IE 11 is not supported. For an optimal experience visit our site on another browser.

Breaking down the border

Bloody Sunday put Londonderry on the map. Now Northern Ireland’s most vibrant city is breaking down borders. By Laura Haydon.
/ Source: msnbc.com

Londonderry, the final stop on the border before Northern Ireland plunges into the North Atlantic, is an ancient walled city of 95,000 people who live mainly on its outskirts in sprawling suburbs of public housing. At the height of the Troubles, when the IRA’s bombing campaign was at its most intense, 75 percent of the buildings in the city had been damaged or destroyed. Yet today, Londonderry has been beautifully and thoughtfully rebuilt and is a vibrant cultural center.
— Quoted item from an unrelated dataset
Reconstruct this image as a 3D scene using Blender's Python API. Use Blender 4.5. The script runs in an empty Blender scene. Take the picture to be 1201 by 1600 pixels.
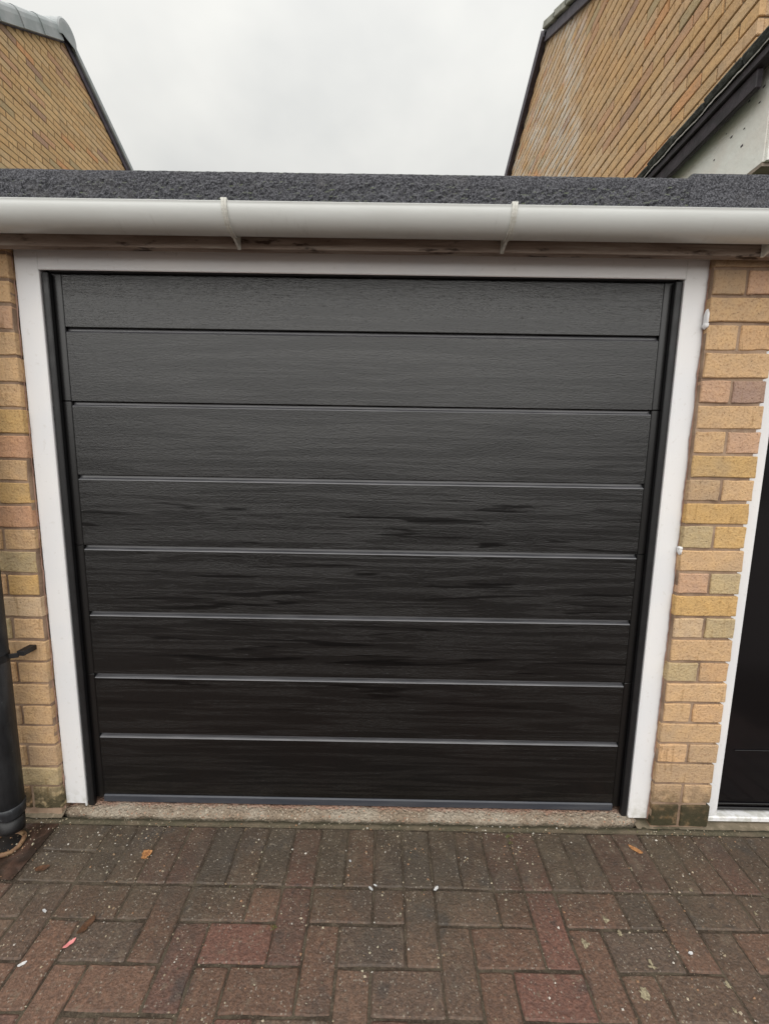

For years Londonderry, or Derry, as it is known by its predominantly Catholic population, was famous only for the devastating events of Bloody Sunday, when British troops opened fire on unarmed civil rights protesters and killed 13. That day in January 1972 has come to be seen as the moment that sparked almost three decades of political violence.

Now, though, Londonderry has risen like a phoenix from the ashes of its bloody past with the help of European Union grants aimed at cementing the peace after warring paramilitary groups agreed to a cease-fire in 1994.

But most of the credit for Londonderry’s transformation is due to the pioneering spirit of its people. In 1975, with the help of a local businessman, Paddy Doherty, residents set up the Inner City Trust and since then have nearly rebuilt the city. The trust is led by the Catholic and Protestant bishops of the city, an example of the cooperation that has emerged after years of sectarian violence.

Unrest still looms each summer at the time of the militant Protestant Apprentice Boys’ parade around the city’s walls, but the city is generally peaceful now.

Londonderry has so transformed itself that it has become a destination for cruise ships in the summer.

Today the city is a center of arts and culture. It boasts a brand-new theater and a Verbal Arts Center dedicated to nurturing a local oral and literary tradition that stretches from St. Columbanus to the 1995 Nobel laureate Seamus Heaney. The city’s dynamism is powered by its young population — 50 percent are under 30 — many of whom have channeled their energies into the arts.

The Nerve Center, a multi-media showcase, is a mecca for musicians, photographers and film-makers and produced the Oscar-nominated short film “Dance Lexie Dance.” The center houses the Foyle Film Festival, an innovative event held each November that has brought in luminaries of the European cinema including Kenneth Branagh and Wim Wenders.

Its director, Shauna Kelpie, believes Londonderry’s location on the border in the remote northwest is the reason for its pioneering spirit. “Up here, people have been left to their own devices and if they want to do something, they do it,” says Kelpie. “They just have that spirit. And I suppose the freedom of the border has helped that.”

Despite Londonderry’s transformation, its residents are still haunted by the Troubles. In March last year, the British government opened a new inquiry into the events of Bloody Sunday to try to establish once and for all the role of British troops in the massacre. It promises to be a long, drawn-out affair, but it offers hope that some of the injustices of the past 30 years can be laid to rest.